Y es que mi papá no podía ocultar que tenía algunos pendientes con mi abuelo; sin embargo, felizmente, ambos tuvieron la oportunidad de fumar la pipa de la paz, y esto fue un verdadero regalo del cielo.
Luego de unos diez años de no visitar nuestra tierra de origen, estábamos allí; yo tenía 17 y recuerdo bien la escena del reencuentro con mi abuelo.
Mi hermano y yo caminamos hacia mi padre y dos de mis tíos, quienes platicaban con mi abuelo en torno de una mesa del Restaurante “El puente”.
Mientras nos acercábamos, mi papá le dijo a su papá: “Ahí vienen tus nietos”.
No escuché eso, pero fue muy fácil deducirlo.
El abuelo alzó su mirada estando nosotros a unos veinte metros; sin levantarse de la silla recibió el abrazo de mi hermano, saludándolo mientras le correspondía con palmaditas en la espalda.

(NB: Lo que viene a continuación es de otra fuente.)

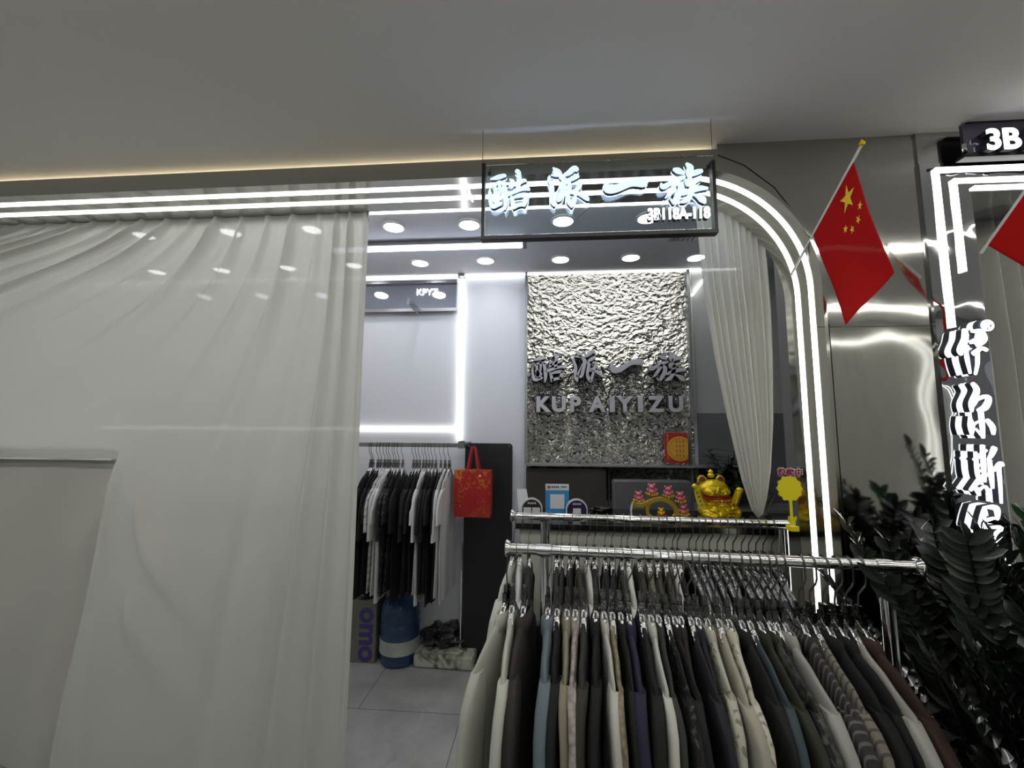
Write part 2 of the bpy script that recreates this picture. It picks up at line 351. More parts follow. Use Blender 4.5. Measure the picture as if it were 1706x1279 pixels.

—Te pareces a tu padre—, le dijo, sin poder disimular que estaba conmovido, esos niños que dejó de ver por años eran casi unos jóvenes de 16 y 17 años.
Esperaba mi turno para saludar al padre de mi padre, su rostro parecía recibir de pronto el impacto que produce darte cuenta cómo el tiempo no perdona a nadie, que la vida avanza aunque a veces no lo notes.
¿qué pensamientos estarían pasando por su mente? ¿Qué sentimientos se agolpaban en su corazón? ¿Qué me diría mi abuelo al saludarme luego de tanto tiempo? Después de todo, yo era su nieto mayor…
—¿Y tú, por qué estás tan “cascarita”?—, me dijo mientras me veía de arriba a abajo.
Yo no estaba familiarizado con ese término, pero no me costó nada entender lo que quería decir: De menor estatura que mi hermano menor y flaco, flaco; tan flaco que (como dice Dante Gebel) pasaba dos veces para que me vieran.
Solo sonreí y lo abracé; para entonces mi auto estima era como ese carro viejo que tuve años más tarde; una nueva abolladura no cambiaba nada, ni se sentía.
Esas vacaciones celebramos como nunca Navidad y Año Nuevo: Ocho de nueve hijos de mi abuelo (con sus familias) conviviendo como lo que eran, una gran familia.
Mi padre era un hombre muy alegre, pero pocas veces lo vi desbordado de felicidad como en esos días. Abrazado a mi abuelo me abrazó a mi también, repitiéndole a mis tíos y tías: “¡Tres generaciones, tres generaciones!”
Hicieron las paces justo a tiempo, pues poco después mi abuelo falleció.
Viendo a mi papá desde el asiento de atrás, mientras manejaba aquella noche rumbo a Catemaco, podía imaginar sus pensamientos. Conocía buena parte de su historia con mi abuelo.
Lo perdió por tercera o cuarta vez, ya ni sé; justo ahora que su relación había sanado. Perdonar a su padre liberó a mi papá en muchos sentidos, pero principalmente, a partir de entonces nunca se guardó un abrazo, un beso o un te amo.
No es que antes no lo hiciera, pero tales expresiones se hicieron mucho más frecuentes.
A la par de mis hermanos, fui el mayor beneficiario de aquella restauración.